Rochechouart impact crater melt breccias record no geomagnetic field reversal

- No unusual geomagnetic field behavior recorded in Rochechouart impact melt rocks.
- Geomagnetic origin of dual magnetization polarities in impact melt rocks is discounted.
- Dual magnetization polarities in impact melt rocks attributed to magnetic self-reversal.
- Samples exhibiting no magnetic interaction define an average paleofield value of 12.8±3.7μT.
- Virtual dipole moment is within one standard deviation of worldwide Mesozoic data.

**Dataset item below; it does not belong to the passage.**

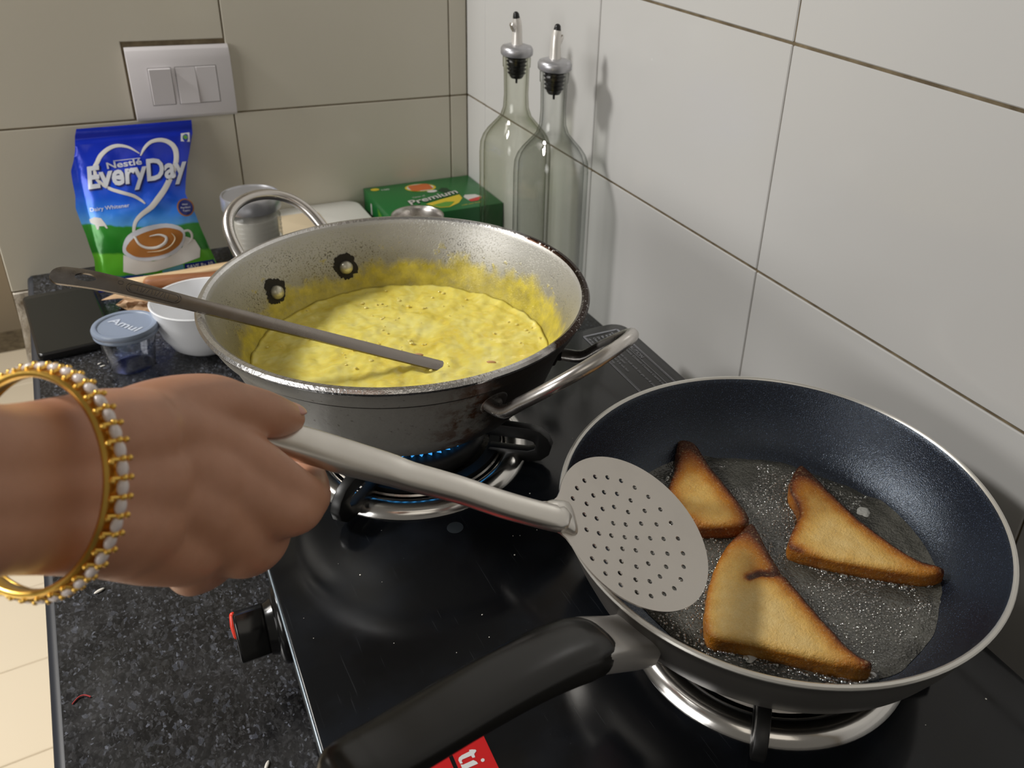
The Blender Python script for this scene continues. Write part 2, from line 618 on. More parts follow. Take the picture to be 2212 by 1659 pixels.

Impact melt breccias from the Rochechouart (France) meteorite crater possess paleomagnetic directions with both normal and reverse polarities, raising the question whether shock from the collision initiated a geomagnetic field reversal. Stepwise thermal demagnetization together with a suite of rock magnetic experiments, optical microscopy, Raman spectroscopy and electron microprobe analyses identify adjacent, multiphase, titanohematite in the samples containing normal and mixed polarities-typical of lithologies bearing self-reversal behavior stemming from magnetic exchange interaction. Melt breccias possessing mostly titanium-free hematite as the magnetic remanence carrier have solely reverse-polarity directions, leading to the conclusion that the Rochechouart meteorite impact did not spawn a geomagnetic event. Samples displaying paleomagnetic directions with normal or mixed polarity yield unreliable paleointensity data. 30 samples with reverse polarity that pass stringent data selection criteria from Thellier-Thellier paleointensity experiments with alteration, tail and additivity checks define an average field value of 12.8±3.7 μT. This translates into a virtual dipole moment of 2.7±0.8×1022 Am2, which is relatively low, but within uncertainty of other Mesozoic paleointensity data.